Thoughts on our most fundamental of metaphysics, -epistemology, and -ethics

An Epistemology of Vulnerability

Action vs. Passivity

Domination vs. Submission

To create knowledge is in some ways to reproduce oneself in the world. Along such lines we often come to behave, if not consciously, then at least in a manner as-if this was the way. As-if, that is, self-reproduction of human culture upon the world was inevitable.

Knowledge is systematic, the philosopher Hegel says, it is a system. To make knowledge is to systematize, record, transform, conjecture, conclude, to derive a narrative shut and tight, about what the world is like.

More practically speaking, what we call knowledge is a way of impressing upon each other that here: we can explain! That here: we can predict, and control!

And this is all fine if all one wants to see is oneself predicting and controlling the world. But for those more curious, there’s a problem with this attitude: it lacks final legitimacy. Why? Because it is open to exploitation. More precisely: to the construction of Ontological Finitudes.

Really, Ontological Finitudes is a big topic for another post at another time, but in brief, it can be explained as the habits and rules of a culture which come together to limit the number of distinct things in our physical as well as mental world. And by such limitation, to simultaneously make it impossible to experience things that deviate from and effectively contradict the shut and tight narratives. Ontological Finitudes, in other words, are social realities that literally cannot be in error, because the things of error do not even exist in said social reality.

The topic of this blogpost is a related problem.

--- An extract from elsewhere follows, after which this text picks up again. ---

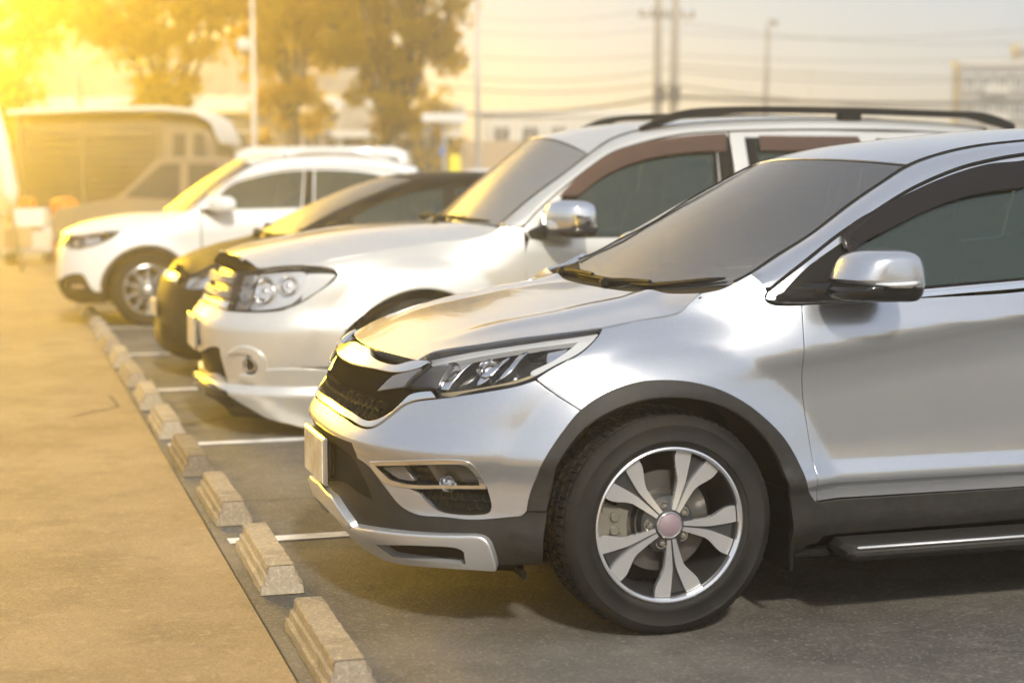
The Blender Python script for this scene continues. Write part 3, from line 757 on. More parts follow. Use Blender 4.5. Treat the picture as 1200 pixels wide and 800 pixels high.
M['visor'] = glass('brown smoked acrylic', (.011, .008, .007), (.09, .07, .06), .03)
M['redvisor'] = glass('reddish brown smoked acrylic', (.085, .050, .036), (.19, .12, .09), .06)
M['reflector'] = mat('headlight reflector', (.85, .85, .86), .12, 1.)
M['lampgrey'] = mat('grey lamp insert', (.22, .22, .23), .2, .6)
M['lampsilver'] = mat('bright lamp shell', (.86, .86, .85), .22, .55)
M['grille'] = mat('satin black grille', (.010, .0095, .009), .6, spec=.0)
M['lampwhite'] = mat('frosted light guide', (.74, .75, .76), .15, .15)
M['amber'] = mat('turn signal strip', (.40, .33, .20), .25)
M['plate'] = mat('plate', (.62, .58, .48), .45)
noise_col(M['plate'], (.66, .63, .55), (.45, .40, .31), 14, 8)
M['seat'] = mat('seat fabric', (.03, .03, .032), .8)


# ---------------------------------------------------------------- wheels
def make_wheel(parent, loc, Rt, wd, Rr, style, steer=0., far=False, kits=None, detail=True):
    """y = 0 is the outer face of the rim; the tyre reaches to y = wd (inwards)"""
    sg = -1 if far else 1
    b = MB()
    b.lathe([(Rr*1.0, -.004), (Rr*1.015, .0), (Rr*1.0, .006), (Rr*.955, .012), (Rr*.93, .03), (Rr*.90, .09), (Rr*.88, wd*.8), (Rr*.3, wd*.82), (.0, wd*.82)], 72)
    w = b.build('wheel', M['alloygrey'], parent, sharp=40)
    w.location = loc; w.rotation_euler = (0, 0, steer + (math.pi if far else 0))
    fl = MB(); fl.lathe([(Rr*1.012, .004), (Rr*1.012, -.008), (Rr*.992, -.010), (Rr*.966, -.004), (Rr*.962, .006)], 72); fl.build('rim_flange', M['alloy'], w, sharp=40)
    # tyre: rounded shoulders, the tread band with blocks
    t = MB()
    pr = [(Rr*.985, .010), (Rr*1.02, -.004), (Rr*1.045, -.010), (Rr*1.085, -.013), (Rr*1.09, -.0185), (Rr*1.12, -.0195), (Rr*1.125, -.018), (Rr+(Rt-Rr)*.45, -.021), (Rr+(Rt-Rr)*.62, -.017), (Rr+(Rt-Rr)*.64, -.019),
          (Rr+(Rt-Rr)*.78, -.009), (Rr+(Rt-Rr)*.90, .004), (Rt-.010, .016), (Rt-.010, wd-.02), (Rr+(Rt-Rr)*.8, wd+.012), (Rr+(Rt-Rr)*.4, wd+.02), (Rr*1.0, wd)]
    t.lathe(pr, 96)
    t.build('tyre', M['rubber'], w, sharp=60)
    if detail:
        tb = MB(); nb = 76; yw = wd-.036
        for k in range(nb):
            for row, (y0, y1, sk) in enumerate(((.0, .034, .0), (.042, .085, .45), (.093, .136, .1), (.144, yw-.042, .55), (yw-.034, yw, .2))):
                a0 = 2*math.pi*(k+.06+sk)/nb; a1 = 2*math.pi*(k+.80+sk)/nb
                V = []
                for rr, sh in ((Rt-.012, 0), (Rt, .0015)):
                    for a in (a0, a1):
                        for y in (y0+.018+sh, y1+.018-sh):
                            aa = a + (y-.1)*.35
                            ro = rr - (.006 if (row == 0 and y == y0+.018+sh and rr == Rt) else 0)
                            V.append((ro*math.cos(aa), y, ro*math.sin(aa)))
                tb.add(V, [(4,6,7,5), (0,1,5,4), (2,6,7,3), (0,4,6,2), (1,3,7,5)])
            # shoulder lugs run down the side wall
            a0 = 2*math.pi*(k+.1)/nb; a1 = 2*math.pi*(k+.62)/nb; V = []
            for rr, y in ((Rt-.007, .016), (Rr+(Rt-Rr)*.90, .000), (Rr+(Rt-Rr)*.80, -.0105)):
                for a in (a0, a1): V.append((rr*math.cos(a), y, rr*math.sin(a)))
            tb.add(V, [(0,1,3,2), (2,3,5,4)])
        tb.build('tread', M['rubber'], w, smooth=False, kind='stuff')
    # spokes
    def spoke(polar, cen, th, mt, name, y_hub=-.002, y_rim=.012, dish=.010):
        V = []; n = len(polar)
        lo, hi = polar
        L = len(lo)
        def pt(r, a, dy):
            rr = r*Rr; an = R(cen + a)
            yy = y_hub + (y_rim-y_hub)*((r-.15)/.83)**2 + dish*math.sin(math.pi*min(1, max(0, (r-.15)/.83))) + dy
            return (rr*math.cos(an)*-1 if False else rr*math.cos(an), yy, rr*math.sin(an))
        for (r0, a0), (r1, a1) in zip(lo, hi):
            V += [pt(r0, a0, 0), pt(r1, a1, 0), pt(r1, a1, th), pt(r0, a0, th)]
        F = []
        for i in range(L-1):
            for j in range(4): F.append((i*4+j, i*4+(j+1) % 4, (i+1)*4+(j+1) % 4, (i+1)*4+j))
        F += [(0,1,2,3), tuple((L-1)*4+j for j in (3,2,1,0))]
        s = MB(); s.add(V, F); return s.build(name, mt, w, sharp=35)
    def fine(pts, n=16):
        rs = [p[0] for p in pts]; q = np.linspace(rs[0], rs[-1], n)
        return list(zip(q, pchip(rs, [p[1] for p in pts], q)))
    if style == 'twist':
        oute = [(.20, 17), (.3, 15.0), (.4, 13.9), (.55, 13.4), (.65, 15.6), (.75, 18.8), (.86, 20.6), (.985, 19.6)]
        inn = [(.20, 2.5), (.4, 1.9), (.55, 2.3), (.75, 4.8), (.985, 7.4)]
        for k in range(5):
            c = 63.5 - 72*k
            spoke((fine(inn), fine(oute)), c, .016, M['alloy'], 'spoke')
            spoke((fine([(r, -a) for r, a in oute]), fine([(r, -a) for r, a in inn])), c, .016, M['alloy'], 'spoke')
            g = MB()
            V = []
            q = np.linspace(.18, .975, 14); oe = pchip([p[0] for p in oute], [p[1] for p in oute], q)
            for r, a in zip(q, oe):
                for an, dy in ((-a*.98, 0), (a*.98, 0), (a*.8, .045), (-a*.8, .045)):
                    yy = .011 + .012*((r-.15)/.83)**2 + .010*math.sin(math.pi*(r-.15)/.83) + dy*(1-.5*r)
                    V.append((r*Rr*math.cos(R(c+an)), yy, r*Rr*math.sin(R(c+an))))
            F = []
            for i in range(13):
                for j in range(4): F.append((i*4+j, i*4+(j+1) % 4, (i+1)*4+(j+1) % 4, (i+1)*4+j))
            g.add(V, F).build('spoke_back', M['alloygrey'], w, sharp=40)
        nuts = [(106 - 72*k) for k in range(5)]; rn = .255*Rr
    else:
        oute = [(.16, 20), (.4, 10.5), (.7, 8.5), (.98, 10)]
        n = style
        for k in range(n):
            c = 90 + 360/n*k
            spoke((fine([(r, -a*5/n*.8) for r, a in oute], 10), fine([(r, a*5/n*.8) for r, a in oute], 10)), c, .03, M['alloy'], 'spoke')
        nuts = [54 + 72*k for k in range(5)]; rn = .28*Rr
    h = MB()
    h.lathe([(0, .002), (.16*Rr, .002), (.23*Rr, .008), (.36*Rr, .018), (.38*Rr, .05)], 40)
    h.build('hub', M['alloygrey'], w, sharp=50)
    c = MB(); rc = .155*Rr
    c.lathe([(rc*1.12, .004), (rc*1.12, -.004), (rc*1.0, -.006), (rc*.98, -.004)], 40)
    c.build('cap_ring', M['chrome'], w)
    c = MB(); c.lathe([(rc*.985, -.003), (rc*.9, -.0065), (0, -.0075)], 36); c.build('hub_cap', M['cap'] if style == 'twist' else M['satin'], w)
    for a in nuts:
        p = (rn*math.cos(R(a)), 0, rn*math.sin(R(a)))
        nb = MB()
        nb.lathe([(.0135, .022), (.0135, .010), (.0115, .003), (.008, -.001), (.0, -.002)], 6 if detail else 6, c=p)
        nb.lathe([(.021, .024), (.019, .012), (.0145, .012)], 18, c=p)
        nb.build('lug_nut', M['nut'], w, smooth=True, sharp=30)
    d = MB(); d.lathe([(.66*Rr, .085), (.66*Rr, .075), (.42*Rr, .075), (.40*Rr, .05), (.2*Rr, .05)], 48); d.build('brake_disc', M['disc'], w, sharp=40)
    if detail:
        cb = MB()
        for a0, a1, r0, r1, y0, y1 in ((160, 196, .52, .86, .045, .11), (168, 188, .6, .9, .036, .05)):
            V = []; n = 6
            for i in range(n+1):
                a = R(a0+(a1-a0)*i/n)
                for r, y in ((r0, y0), (r1, y0+.006), (r1, y1), (r0, y1)): V.append((r*Rr*math.cos(a), y, r*Rr*math.sin(a)))
            F = [(i*4+j, i*4+(j+1) % 4, (i+1)*4+(j+1) % 4, (i+1)*4+j) for i in range(n) for j in range(4)]
            F += [(0,1,2,3), (n*4+3, n*4+2, n*4+1, n*4)]
            cb.add(V, F)
        for a in (171, 185): cb.lathe([(.016, .05), (.016, .034), (.012, .03), (0, .03)], 12, c=(.7*Rr*math.cos(R(a)), 0, .7*Rr*math.sin(R(a))))
        cb.build('brake_caliper', M['caliper'], w, sharp=35)
    return w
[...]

Action / Passivity, Domination / Submission. Our relationship with nature, in trying to gain knowledge, is one of laying upon the natural world our own culture, our scientific methods and apparatuses, to colonize the natural in our mind, make it an object of civilization, and then to integrate it into our knowledge, our sciences and traditions. Our exploration and learning about the natural world and its diversity is simultaneously a remaking of that world in the human image, because we insist on an active and dominating attitude in which the world must be made to correspond to our procedures, our ways of doing things, our tools and -equipment, our biases, and the interests of our hypothesis and conjectures.

A fear I have about this, is that in learning about the world, we hear so much of the human voice, or the voice of civilization, that we forget to listen to the voices of nature. And by this I mean, we are so interested in staying in control, in knowing the outcome before it has even come to pass (i.e., by readying labels to distribute for different possible outcomes), that when something eventually does happen it is the human – it is civilization – which speaks for the event. And as such, what we in the end have learned is a mutated piece of knowledge, a human appropriation, a regurgitation of civilization. In trying to understand the world, we have instead come to make another piece of ourselves, but called it the world.

This is what I would like to call An Epistemology of Defence, or An Epistemology of Overwhelming Strength, though I prefer the first, because my point is that in focusing on being active, and on activities that are domineering, we are being defensive about what is human. We discard, suppress, and ignore the voices of nature, to hear our own voices, to listen to our own speech. And in so doing, I fear we make ourselves ignorant. Our relishing in our own power over nature, it makes us ignorant to the truths of nature.

So what I call for, is for humanity to consider instead An Epistemology of Vulnerability. An intentional opening up of our body, and our society, to the forces weaker than us, to give them the chance to affect us, to reach into our minds, to speak through us, to make themselves known in us by letting them disturb us in their own ways, by letting them work on us in their own ways, by letting them use us in their own ways. We need to allow ourselves a passivity, a submissiveness, in our curiosity about the world. To not defend ourselves, but “be messed with”, so to speak, by the interests of nature. For when I say that nature has a voice, I do of course not mean anything like a human voice or a human intelligence, but I mean that nature consists of a myriad of diverse agencies, the ecologies, the weather and climate, the movements of soil and water. And that if we let such things, the agencies of nature, have a free reign with us, with our senses and our lives, then nature will in the process mark us with its own kinds of pre-knowledge, a pre-knowledge not merely recycled from human civilization, but a natural original set of experiences and otherness with which we can be left to put the pieces back together, pieces not made by us.

Put very succinctly: an epistemology of defensiveness is when you disturb nature and then try to grasp how it responds. An epistemology of vulnerability, on the other hand, is when you let nature disturb you, and then try to understand yourself.

This all to say, that in the end we should acknowledge that reality is so much richer, when it is not just a human social reality, however convenient that is to believe. Rather, reality is the reality of the human, and of the natural, working in a kind of epistemic egalitarian union. Not pure action, not pure domination, but letting ourselves be acted upon too, letting ourselves submit to the whims of nature, to know her will; to know her particular agency.